--- BEGIN ---

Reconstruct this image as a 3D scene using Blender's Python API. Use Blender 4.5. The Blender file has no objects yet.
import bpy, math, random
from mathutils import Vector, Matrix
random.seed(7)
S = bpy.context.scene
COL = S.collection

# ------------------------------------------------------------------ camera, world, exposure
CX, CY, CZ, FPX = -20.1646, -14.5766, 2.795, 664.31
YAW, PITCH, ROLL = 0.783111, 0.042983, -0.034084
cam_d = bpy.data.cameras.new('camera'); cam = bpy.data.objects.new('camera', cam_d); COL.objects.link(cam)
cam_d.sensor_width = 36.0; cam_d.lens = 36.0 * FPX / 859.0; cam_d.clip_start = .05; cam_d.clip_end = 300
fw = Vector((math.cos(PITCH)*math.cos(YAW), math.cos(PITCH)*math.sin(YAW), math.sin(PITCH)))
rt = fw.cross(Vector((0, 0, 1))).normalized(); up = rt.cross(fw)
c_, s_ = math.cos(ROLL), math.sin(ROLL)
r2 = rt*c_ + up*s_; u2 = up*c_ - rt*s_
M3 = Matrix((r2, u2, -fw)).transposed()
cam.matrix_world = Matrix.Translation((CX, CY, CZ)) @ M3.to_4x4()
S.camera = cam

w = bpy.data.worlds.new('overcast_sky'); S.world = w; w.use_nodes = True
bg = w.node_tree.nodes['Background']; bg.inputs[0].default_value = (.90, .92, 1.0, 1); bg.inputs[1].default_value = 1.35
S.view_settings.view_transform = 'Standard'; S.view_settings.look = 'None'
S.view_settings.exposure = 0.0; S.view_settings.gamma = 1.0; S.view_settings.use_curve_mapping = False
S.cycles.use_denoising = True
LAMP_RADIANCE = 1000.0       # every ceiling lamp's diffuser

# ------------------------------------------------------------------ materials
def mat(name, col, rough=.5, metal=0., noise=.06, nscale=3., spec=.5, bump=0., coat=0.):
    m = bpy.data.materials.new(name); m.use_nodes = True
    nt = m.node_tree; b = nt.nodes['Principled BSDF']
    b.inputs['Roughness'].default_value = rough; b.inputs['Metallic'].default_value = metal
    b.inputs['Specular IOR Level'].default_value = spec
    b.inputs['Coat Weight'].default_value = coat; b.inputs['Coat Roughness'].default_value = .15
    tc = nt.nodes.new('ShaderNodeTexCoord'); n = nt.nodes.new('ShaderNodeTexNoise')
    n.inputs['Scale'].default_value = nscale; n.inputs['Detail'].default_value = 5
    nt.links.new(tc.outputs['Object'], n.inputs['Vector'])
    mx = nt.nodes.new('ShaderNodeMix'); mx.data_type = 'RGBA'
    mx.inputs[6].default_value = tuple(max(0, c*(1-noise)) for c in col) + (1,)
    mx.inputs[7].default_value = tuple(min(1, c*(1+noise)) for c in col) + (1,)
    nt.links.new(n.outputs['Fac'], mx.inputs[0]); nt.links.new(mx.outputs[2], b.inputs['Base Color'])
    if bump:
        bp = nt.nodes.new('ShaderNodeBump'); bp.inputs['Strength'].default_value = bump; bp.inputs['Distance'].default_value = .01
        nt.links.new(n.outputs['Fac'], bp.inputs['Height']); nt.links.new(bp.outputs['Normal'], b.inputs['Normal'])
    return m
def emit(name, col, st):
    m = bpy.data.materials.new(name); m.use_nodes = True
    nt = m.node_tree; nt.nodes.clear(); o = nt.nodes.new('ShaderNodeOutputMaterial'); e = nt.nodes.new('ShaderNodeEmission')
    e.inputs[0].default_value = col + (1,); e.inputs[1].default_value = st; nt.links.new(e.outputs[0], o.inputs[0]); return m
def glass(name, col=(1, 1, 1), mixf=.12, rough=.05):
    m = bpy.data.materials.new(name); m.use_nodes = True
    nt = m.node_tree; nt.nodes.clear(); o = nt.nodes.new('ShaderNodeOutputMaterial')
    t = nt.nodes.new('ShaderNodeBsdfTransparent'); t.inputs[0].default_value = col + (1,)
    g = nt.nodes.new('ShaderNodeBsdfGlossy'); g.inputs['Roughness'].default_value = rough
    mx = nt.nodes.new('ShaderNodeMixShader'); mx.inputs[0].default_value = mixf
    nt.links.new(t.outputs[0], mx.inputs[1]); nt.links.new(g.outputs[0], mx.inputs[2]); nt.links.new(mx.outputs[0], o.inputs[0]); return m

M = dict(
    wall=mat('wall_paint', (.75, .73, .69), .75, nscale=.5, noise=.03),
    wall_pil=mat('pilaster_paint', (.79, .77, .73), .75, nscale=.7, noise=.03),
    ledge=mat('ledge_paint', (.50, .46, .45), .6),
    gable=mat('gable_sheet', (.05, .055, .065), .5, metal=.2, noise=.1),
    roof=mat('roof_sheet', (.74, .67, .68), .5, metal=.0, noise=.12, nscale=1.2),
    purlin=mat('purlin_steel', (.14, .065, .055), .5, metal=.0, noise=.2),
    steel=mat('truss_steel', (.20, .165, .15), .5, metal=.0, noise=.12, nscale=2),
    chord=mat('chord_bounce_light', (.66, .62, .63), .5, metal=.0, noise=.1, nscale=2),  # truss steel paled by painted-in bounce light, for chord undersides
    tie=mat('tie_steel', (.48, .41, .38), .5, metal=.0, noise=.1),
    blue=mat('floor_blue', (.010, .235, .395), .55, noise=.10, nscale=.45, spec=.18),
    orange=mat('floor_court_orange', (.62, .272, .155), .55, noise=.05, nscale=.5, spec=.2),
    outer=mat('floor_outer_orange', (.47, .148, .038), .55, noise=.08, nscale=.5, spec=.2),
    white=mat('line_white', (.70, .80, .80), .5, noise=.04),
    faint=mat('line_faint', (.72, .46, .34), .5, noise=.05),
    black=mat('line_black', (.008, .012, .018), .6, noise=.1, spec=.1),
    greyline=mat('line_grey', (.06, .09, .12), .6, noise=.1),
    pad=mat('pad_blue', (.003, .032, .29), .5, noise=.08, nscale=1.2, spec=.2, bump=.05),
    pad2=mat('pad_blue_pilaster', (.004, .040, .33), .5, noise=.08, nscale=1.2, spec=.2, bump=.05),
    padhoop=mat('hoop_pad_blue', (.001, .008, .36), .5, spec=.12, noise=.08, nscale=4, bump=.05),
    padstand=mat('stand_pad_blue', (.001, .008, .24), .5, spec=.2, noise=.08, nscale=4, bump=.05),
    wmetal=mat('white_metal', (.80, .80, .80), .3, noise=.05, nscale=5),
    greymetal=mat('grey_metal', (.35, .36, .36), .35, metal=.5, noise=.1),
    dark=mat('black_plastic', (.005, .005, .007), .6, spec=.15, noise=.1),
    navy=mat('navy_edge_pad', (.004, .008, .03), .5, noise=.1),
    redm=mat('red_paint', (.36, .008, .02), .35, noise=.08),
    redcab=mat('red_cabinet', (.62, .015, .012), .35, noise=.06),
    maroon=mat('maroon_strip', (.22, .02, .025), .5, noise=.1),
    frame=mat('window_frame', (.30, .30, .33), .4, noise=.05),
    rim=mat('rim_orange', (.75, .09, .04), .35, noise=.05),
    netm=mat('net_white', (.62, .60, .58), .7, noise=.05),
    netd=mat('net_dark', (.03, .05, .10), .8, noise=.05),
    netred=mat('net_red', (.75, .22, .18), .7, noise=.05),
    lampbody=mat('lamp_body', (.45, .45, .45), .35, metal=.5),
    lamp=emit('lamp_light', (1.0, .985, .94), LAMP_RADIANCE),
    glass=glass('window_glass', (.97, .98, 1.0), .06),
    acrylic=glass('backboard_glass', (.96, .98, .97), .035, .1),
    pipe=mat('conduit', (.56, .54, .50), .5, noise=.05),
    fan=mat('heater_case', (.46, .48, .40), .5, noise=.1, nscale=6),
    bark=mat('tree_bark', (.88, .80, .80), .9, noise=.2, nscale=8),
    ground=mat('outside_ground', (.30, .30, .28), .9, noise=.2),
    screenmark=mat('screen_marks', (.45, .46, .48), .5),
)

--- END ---

§ Task goal
Give back the listing exactly, please, from its first line to the line containing "COL = S.collection", inclusive, and nothing past that line.

§ The answer
Reconstruct this image as a 3D scene using Blender's Python API. Use Blender 4.5. The Blender file has no objects yet.
import bpy, math, random
from mathutils import Vector, Matrix
random.seed(7)
S = bpy.context.scene
COL = S.collection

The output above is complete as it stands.